Tuesday, June 5, 2012

Common Sense Politics

  Although a philosopher or philosophizer should take common sense as his lodestar, sometimes one feels the need to do exactly the opposite and preach against common sense -for common sense is not infallible.
  This is true especially of politics, for instance, in the popular opinion that the majority should rule. It seems that it is a common opinion that the people should rule, that is, that the people should rule just in the case that a majority of them agree to do a set of things. But there is a problem here, which is that a second common notion, namely the notion that the truth is always found in the median (as a midpoint between two extremes), contradicts the other common notion that the people should rule all the time.
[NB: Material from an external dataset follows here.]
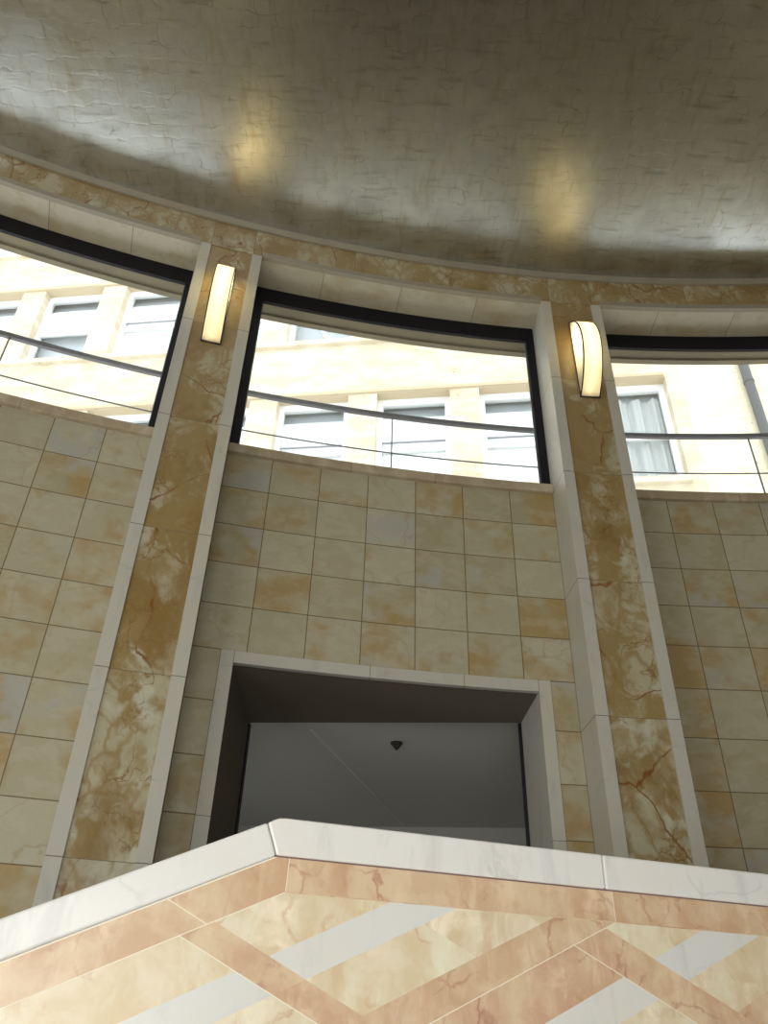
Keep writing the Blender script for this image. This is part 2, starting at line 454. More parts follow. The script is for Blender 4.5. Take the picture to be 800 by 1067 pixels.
SJ = [[-25.31, -22.95, -20.37, -17.82, -15.655], [-13.667, -11.55, -8.88, -6.22, -4.015], [-1.947, .16, 2.80, 5.45, 7.64]]
for k, (a, b) in enumerate(BAYS):
    bm = bmesh.new(); arc_box(bm, a, b, R0-.006, R0+.03, 4.598, 4.640, .4)
    tag(link('trim_%d' % (3+k), bm, M['fascia']), 'grey lower edge of the frieze over the %s window' % names[k], 'trim', 'structure')
    # soffit: grid over radius instead of height
    def surf(t, r): return cp(r, t, 4.60)
    o = arc_grid(SJ[k], [R0, RW+.02], RT, .004, lambda i, j: 0, name='trim_%d' % (6+k), mats=[M['soffit'], M['joint']], surf=surf, edge_gap=False, thick=.03)
    for p in o.data.polygons: pass
    o.modifiers['solid'].offset = 0
    o.location.z += .016
    tag(o, 'cream marble soffit slabs above the %s window' % names[k], 'soffit', 'structure')

# windows: black frame, one big pane, stone sill
def win(k, a, b):
    root = empty('window_%d' % (k+1), cp(RW, (a+b)/2, 3.1)); tag(root, 'wide curved %s window in a black metal frame' % names[k], 'window', 'structure')
    w = .27
    def bar(t0, t1, h0, h1, name='frame_bar', ra=RW-.012, rb=RW+.014):
        bm = bmesh.new(); arc_box(bm, t0, t1, ra, rb, h0, h1, .4); return link(name, bm, M['black'], root)
    bar(a, b, 4.462, 4.60, 'head_bar'); bar(a, b, 3.04, 3.09, 'bottom_bar')
    bar(a, a+w, 3.09, 4.462, 'side_bar'); bar(b-w, b, 3.09, 4.462, 'side_bar')
    # thin grey glazing beads
    bm = bmesh.new(); arc_box(bm, a+w, b-w, RW+.000, RW+.006, 3.09, 4.462, .4); g = link('glass_pane', bm, M['glass'], root)
    for t in (a+w, b-w-.035):
        bm = bmesh.new(); arc_box(bm, t, t+.03, RW+.0065, RW+.016, 3.09, 4.462); link('glazing_bead', bm, M['rail'], root)
    s = arc_grid([a, a+(b-a)*.37, a+(b-a)*.63, b], [3.033, 3.098], RT-.03, .003, lambda i, j: 0, name='sill', mats=[M['sill'], M['joint']], parent=root, edge_gap=False, thick=.17)
    bevel(s, .004)
for k, (a, b) in enumerate(BAYS): win(k, a, b)

# outer stone lintel and reveals beyond the glass
for k, (a, b) in enumerate(BAYS):
    bm = bmesh.new()
    n = 24; rings = []
    prof = [(RW+.036, 4.60), (RW+.036, 4.655), (12.555, 4.655), (12.555, 4.640), (12.60, 4.640), (12.60, 5.05), (12.315, 5.05)]
    prof = [(12.30, 4.66), (12.555, 4.66), (12.555, 4.640), (12.60, 4.640), (12.60, 5.05), (12.30, 5.05)]
    for i in range(n+1):
        t = a-.6+(b-a+1.2)*i/n; rings.append([bm.verts.new(cp(r, t, h)) for r, h in prof])
    for p, q in zip(rings, rings[1:]):
        for j in range(len(prof)): bm.faces.new((p[j], p[(j+1)%len(prof)], q[(j+1)%len(prof)], q[j]))
    bm.faces.new(rings[0]); bm.faces.new(rings[-1])
    tag(link('lintel', bm, M['rough_stone']), 'weathered stone lintel outside the %s window' % names[k], 'lintel', 'structure')
for a, b in PIL+PIL_OUT:          # outer wall piers behind the pilasters
    bm = bmesh.new(); arc_box(bm, a+.14, b-.14, 12.32, 12.58, 3.0, 4.655, .4)
    tag(link('outer_pier', bm, M['rough_stone']), 'stone pier outside the wall behind a pilaster', 'pier', 'structure', 'outer stone piers')

# ------------------------------------------------------------------ doorway with deep reveal
NB = Vector((.09012, .99593, 0)); DB = Vector((.99593, -.09012, 0))
BL, BR = Vector((-.7755, 4.6670)), Vector((.8476, 4.5201))
door = empty('door_1', cp(RT, -8.8, -EYE+.0)); tag(door, 'dark doorway opening with a pale marble surround', 'doorway', 'structure')
for t0, t1 in ((D_OUT[0], D_IN[0]), (D_IN[1], D_OUT[1])):
    s = arc_grid([t0, t1], [-1.6, -.2, .93, D_SOF], RT-.004, .003, lambda i, j: 0, name='architrave', mats=[M['strip'], M['joint']], parent=door, thick=.04, edge_gap=False)
arc_grid([D_OUT[0], D_IN[0], -9.3, -6.9, D_IN[1], D_OUT[1]], [D_SOF, D_TOP], RT-.004, .003, lambda i, j: 0, name='architrave_head', mats=[M['strip'], M['joint']], parent=door, thick=.04, edge_gap=False)
def slab(name, pts, off, mat, parent):   # a quad strip given as lists of front and back points, thickened along off
    bm = bmesh.new(); f, b = pts
    A = [bm.verts.new(p) for p in f]; B = [bm.verts.new(p) for p in b]
    A2 = [bm.verts.new(p+off) for p in f]; B2 = [bm.verts.new(p+off) for p in b]
    for i in range(len(f)-1):
        bm.faces.new((A[i], A[i+1], B[i+1], B[i])); bm.faces.new((A2[i], B2[i], B2[i+1], A2[i+1]))
        bm.faces.new((A[i], A2[i], A2[i+1], A[i+1])); bm.faces.new((B[i], B[i+1], B2[i+1], B2[i]))
    bm.faces.new((A[0], B[0], B2[0], A2[0])); bm.faces.new((A[-1], A2[-1], B2[-1], B[-1]))
    return link(name, bm, mat, parent)
n = 18
front = [cp(RT+.03, D_IN[0]+(D_IN[1]-D_IN[0])*i/n, D_SOF) for i in range(n+1)]
back = [cam(BL.x+(BR.x-BL.x)*i/n, BL.y+(BR.y-BL.y)*i/n, D_SOF) for i in range(n+1)]
slab('threshold', ([p+Vector((0,0,-.452-D_SOF))+(Vector((-p.x,-p.y,0)).normalized()*.07) for p in front], [p+NB*.10+Vector((0,0,-.452-D_SOF)) for p in back]), Vector((0,0,-.10)), M['floor'], door)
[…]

And I say this chiefly because the reason why the people should rule all the time is that a majority of the populace is somehow more intelligent than the few. And  yet, how could the majority be always more capable of reaching truth than the few, when it is agreed that the truth is always in the median opinion? For a majority of the people has the nature of a mode or (at best) an average. But the median is a separate measure most of the time, in the abstract sense that the normal distribution (where the median is equal to the mode) is only 1 out of 3 possibilities while the median is separate from the mode in the other two distributions.  So therefore, if the truth is found in the median opinion, then how could the truth reside in the majority opinion? Clearly there is an inconsistency here.
  Of course this problem might be solved if one subscribed to the median-voter theorem but I don't think that most people do, and to the extent that they don't, they seem mistaken about a key issue in their political philosophy. Interestingly enough, the inconsistency I discussed now, is even more fatal to the idea that exactly one person should rule (autocracy), so although it seemingly corrupts the idea of democracy it does likewise with monarchy.